Un viaggio che vorremmo non finisse mai
Quando pensiamo ad un documentario di Frederick Wiseman, non riusciamo a non immaginarlo proiettato su di un grande schermo. E non soltanto per la lunga durata delle opere in sé, quanto, più che altro, per il fatto di trovarci davanti a delle opere d’arte monumentali, maestose per quanto riguarda la portata di ciò che ci viene mostrato. Chi, d’altronde, meglio di Wiseman ha saputo raccontarci la società – in particolare quella americana – focalizzandosi, di volta in volta, sui più diversi momenti, luoghi ed istituzioni che le appartengono? È stato così, ad esempio, in documentari come i recenti National Gallery o In Jackson Heights ed è così anche per il suo ultimo lavoro: Ex Libris: New York Public Library, presentato in Concorso alla 74° Mostra d’Arte Cinematografica di Venezia. Un’opera, questa, che non ha fatto altro che confermare la grande capacità del regista di far entrare lo spettatore a far parte di un mondo prima, per lui, quasi del tutto sconosciuto, fino al punto di sentirlo suo.

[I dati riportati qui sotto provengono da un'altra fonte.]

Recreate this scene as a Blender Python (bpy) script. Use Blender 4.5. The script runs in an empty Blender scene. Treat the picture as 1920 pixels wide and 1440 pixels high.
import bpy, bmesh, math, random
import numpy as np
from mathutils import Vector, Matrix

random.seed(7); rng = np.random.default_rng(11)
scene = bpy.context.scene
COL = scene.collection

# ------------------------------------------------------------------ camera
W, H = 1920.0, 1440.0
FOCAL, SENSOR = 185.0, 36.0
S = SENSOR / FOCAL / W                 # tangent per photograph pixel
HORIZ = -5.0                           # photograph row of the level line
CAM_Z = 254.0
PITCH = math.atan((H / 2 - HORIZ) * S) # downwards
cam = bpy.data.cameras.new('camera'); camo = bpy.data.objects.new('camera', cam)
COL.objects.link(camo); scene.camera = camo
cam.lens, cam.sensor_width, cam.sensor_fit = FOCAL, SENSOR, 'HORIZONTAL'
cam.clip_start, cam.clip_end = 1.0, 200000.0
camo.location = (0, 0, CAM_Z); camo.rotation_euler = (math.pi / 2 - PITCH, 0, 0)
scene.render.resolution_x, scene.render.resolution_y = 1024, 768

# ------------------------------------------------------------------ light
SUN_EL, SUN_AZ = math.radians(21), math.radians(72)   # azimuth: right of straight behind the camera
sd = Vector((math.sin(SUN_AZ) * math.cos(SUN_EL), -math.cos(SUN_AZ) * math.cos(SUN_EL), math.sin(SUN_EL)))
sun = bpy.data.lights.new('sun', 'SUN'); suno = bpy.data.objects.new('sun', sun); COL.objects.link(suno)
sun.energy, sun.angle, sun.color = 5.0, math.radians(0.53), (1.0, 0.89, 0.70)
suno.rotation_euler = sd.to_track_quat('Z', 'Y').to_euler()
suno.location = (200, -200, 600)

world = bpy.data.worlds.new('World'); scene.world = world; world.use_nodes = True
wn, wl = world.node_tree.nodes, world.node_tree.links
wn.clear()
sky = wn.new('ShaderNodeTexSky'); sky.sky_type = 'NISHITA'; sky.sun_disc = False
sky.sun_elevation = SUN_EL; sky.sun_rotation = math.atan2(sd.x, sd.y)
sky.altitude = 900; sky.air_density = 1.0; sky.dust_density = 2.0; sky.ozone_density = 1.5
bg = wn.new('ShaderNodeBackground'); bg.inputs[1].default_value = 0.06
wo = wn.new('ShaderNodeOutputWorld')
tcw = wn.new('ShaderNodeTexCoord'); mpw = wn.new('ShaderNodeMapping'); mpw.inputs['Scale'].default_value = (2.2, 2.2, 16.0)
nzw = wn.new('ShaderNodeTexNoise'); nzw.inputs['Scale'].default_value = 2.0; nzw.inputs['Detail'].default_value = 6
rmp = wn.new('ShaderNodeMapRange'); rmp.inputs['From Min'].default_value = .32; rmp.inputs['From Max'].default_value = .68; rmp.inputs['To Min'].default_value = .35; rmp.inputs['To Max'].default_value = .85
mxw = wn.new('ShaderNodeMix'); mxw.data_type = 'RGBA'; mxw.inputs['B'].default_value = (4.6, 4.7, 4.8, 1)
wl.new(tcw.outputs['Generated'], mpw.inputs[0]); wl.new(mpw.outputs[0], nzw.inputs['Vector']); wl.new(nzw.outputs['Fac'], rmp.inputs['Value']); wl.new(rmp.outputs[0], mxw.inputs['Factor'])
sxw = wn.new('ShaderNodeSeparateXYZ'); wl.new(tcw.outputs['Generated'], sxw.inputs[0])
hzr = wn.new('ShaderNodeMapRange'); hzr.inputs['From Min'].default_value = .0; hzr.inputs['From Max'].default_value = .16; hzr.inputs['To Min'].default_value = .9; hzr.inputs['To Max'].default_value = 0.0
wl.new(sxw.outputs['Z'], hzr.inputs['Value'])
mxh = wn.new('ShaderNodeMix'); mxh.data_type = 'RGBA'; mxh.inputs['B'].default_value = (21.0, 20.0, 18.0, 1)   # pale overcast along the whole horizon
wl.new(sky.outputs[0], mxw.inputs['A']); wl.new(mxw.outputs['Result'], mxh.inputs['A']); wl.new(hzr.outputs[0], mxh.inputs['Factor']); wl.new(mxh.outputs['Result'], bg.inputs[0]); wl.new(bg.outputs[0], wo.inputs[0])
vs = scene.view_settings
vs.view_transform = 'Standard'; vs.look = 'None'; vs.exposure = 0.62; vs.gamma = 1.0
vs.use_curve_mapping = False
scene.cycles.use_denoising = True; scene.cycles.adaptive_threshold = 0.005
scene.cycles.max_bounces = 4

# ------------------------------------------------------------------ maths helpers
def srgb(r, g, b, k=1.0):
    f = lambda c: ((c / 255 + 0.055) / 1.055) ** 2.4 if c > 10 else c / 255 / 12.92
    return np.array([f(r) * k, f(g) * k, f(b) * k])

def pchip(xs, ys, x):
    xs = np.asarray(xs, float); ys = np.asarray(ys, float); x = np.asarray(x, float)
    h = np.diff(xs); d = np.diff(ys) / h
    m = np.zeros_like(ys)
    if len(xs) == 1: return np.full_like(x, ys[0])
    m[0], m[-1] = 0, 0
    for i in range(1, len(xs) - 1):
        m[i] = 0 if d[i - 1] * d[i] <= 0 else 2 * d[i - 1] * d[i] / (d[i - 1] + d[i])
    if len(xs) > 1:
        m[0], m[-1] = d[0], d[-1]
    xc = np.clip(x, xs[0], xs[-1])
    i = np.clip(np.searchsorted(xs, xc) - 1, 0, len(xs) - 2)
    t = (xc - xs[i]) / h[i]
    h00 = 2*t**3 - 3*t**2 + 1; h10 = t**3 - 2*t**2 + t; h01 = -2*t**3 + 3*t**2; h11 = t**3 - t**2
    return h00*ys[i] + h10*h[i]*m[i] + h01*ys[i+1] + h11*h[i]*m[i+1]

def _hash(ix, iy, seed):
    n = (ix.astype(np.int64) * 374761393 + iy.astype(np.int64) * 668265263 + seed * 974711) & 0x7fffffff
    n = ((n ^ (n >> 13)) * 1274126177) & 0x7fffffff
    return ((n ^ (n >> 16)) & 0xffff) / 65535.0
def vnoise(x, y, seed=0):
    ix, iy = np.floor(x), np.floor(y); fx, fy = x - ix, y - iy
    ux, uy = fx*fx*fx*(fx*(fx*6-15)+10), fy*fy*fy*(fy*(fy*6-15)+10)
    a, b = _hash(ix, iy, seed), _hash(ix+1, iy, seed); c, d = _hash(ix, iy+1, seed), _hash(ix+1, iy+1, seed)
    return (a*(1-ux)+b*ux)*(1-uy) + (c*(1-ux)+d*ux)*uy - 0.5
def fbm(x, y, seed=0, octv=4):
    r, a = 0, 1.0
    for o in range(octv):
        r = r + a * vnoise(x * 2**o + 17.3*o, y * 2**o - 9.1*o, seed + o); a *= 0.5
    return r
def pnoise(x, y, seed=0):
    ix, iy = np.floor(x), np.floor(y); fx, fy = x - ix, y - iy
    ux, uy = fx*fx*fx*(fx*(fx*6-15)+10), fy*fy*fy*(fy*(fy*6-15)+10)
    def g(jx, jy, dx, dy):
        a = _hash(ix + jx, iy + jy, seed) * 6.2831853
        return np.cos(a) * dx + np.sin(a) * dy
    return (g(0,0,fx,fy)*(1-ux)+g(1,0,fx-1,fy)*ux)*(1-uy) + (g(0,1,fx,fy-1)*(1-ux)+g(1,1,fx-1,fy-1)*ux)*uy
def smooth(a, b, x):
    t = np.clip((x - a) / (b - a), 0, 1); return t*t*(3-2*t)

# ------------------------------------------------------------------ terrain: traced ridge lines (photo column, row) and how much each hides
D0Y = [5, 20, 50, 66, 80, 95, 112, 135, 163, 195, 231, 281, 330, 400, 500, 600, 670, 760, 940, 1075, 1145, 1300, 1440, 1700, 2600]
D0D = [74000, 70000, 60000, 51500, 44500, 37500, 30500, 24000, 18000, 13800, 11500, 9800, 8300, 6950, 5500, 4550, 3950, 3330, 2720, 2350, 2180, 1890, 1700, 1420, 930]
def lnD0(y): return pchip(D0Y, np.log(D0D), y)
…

Il tema preso in esame, stavolta, è la cultura e l’impatto che essa ha sulla società. La sua importanza apparentemente potrebbe essere data quasi per scontata, ma, in realtà, è pericolosamente sottovalutata. E così Wiseman, insieme alla sua troupe, fa il suo ingresso nelle principali biblioteche disseminate per i quartieri di New York, mostrandoci, di volta in volta, conferenze, dibattiti, ma anche concerti o, semplicemente, momenti di relax o di studio. In poche parole, quello che si sperimenta è un vero e proprio viaggio all’interno di un mondo dove l’arte e la cultura sembrano ancora sopravvivere in una società che sembra dedicare loro sempre meno spazio. Sono diversi i temi affrontati nel corso degli incontri filmati: dall’importanza dei finanziamenti, all’organizzazione delle attività, da come tali istituzioni siano responsabili circa la formazione delle nuove generazioni, fino ad un discorso sul razzismo e sull’emarginazione sociale. Tema, quest’ultimo, che, cavalcando l’onda dell’anti-trumpismo, è presente in quasi tutti i lungometraggi in concorso in questa edizione della Mostra del Cinema. Dalla sua, però, Wiseman ha la grande capacità di farlo figurare alla stregua di un tassello finalizzato a completare un discorso molto più grande e complesso, evitando, così, toni spiccatamente buonisti ed un’inutile retorica.
Non si limita, però, Ex Libris, soltanto a questo. Particolarmente d’effetto, infatti, sono i momenti in cui vediamo i clienti delle biblioteche fare delle ricerche, immersi in un contemplativo silenzio che sembra racchiuderli in una sorta di mondo “magico”, lasciando fuori la città con la sua vita frenetica, i suoi colori ed i suoi rumori. Ed ecco che, tanto quanto Wiseman stesso, anche noi iniziamo ad amare i dettagli di pagine stampate, di mani che sfogliano vecchi volumi o di volti assorti nella lettura. Perché, di fatto, ciò che allo spettatore viene trasmesso, è soprattutto il fatto che Wiseman voglia fare, con le sue opere, una vera e propria dichiarazione d’amore alla società ed al mondo che ci racconta, rispettoso e riverente, con la sua macchina da presa che, in qualità di attenta osservatrice, ha anche la grande capacità di non far quasi percepire la propria presenza a chi di volta in volta viene ripreso.
La cosa più giusta che uno spettatore possa fare trovandosi davanti ad un’opera di Frederick Wiseman, a questo punto, è lasciarsi condurre per mano all’interno di un mondo nuovo ed affascinante, limitandosi a guardare dal basso verso l’alto l’opera d’arte davanti ai suoi occhi. In un viaggio che, nonostante la lunghezza, sembra durare sempre troppo poco.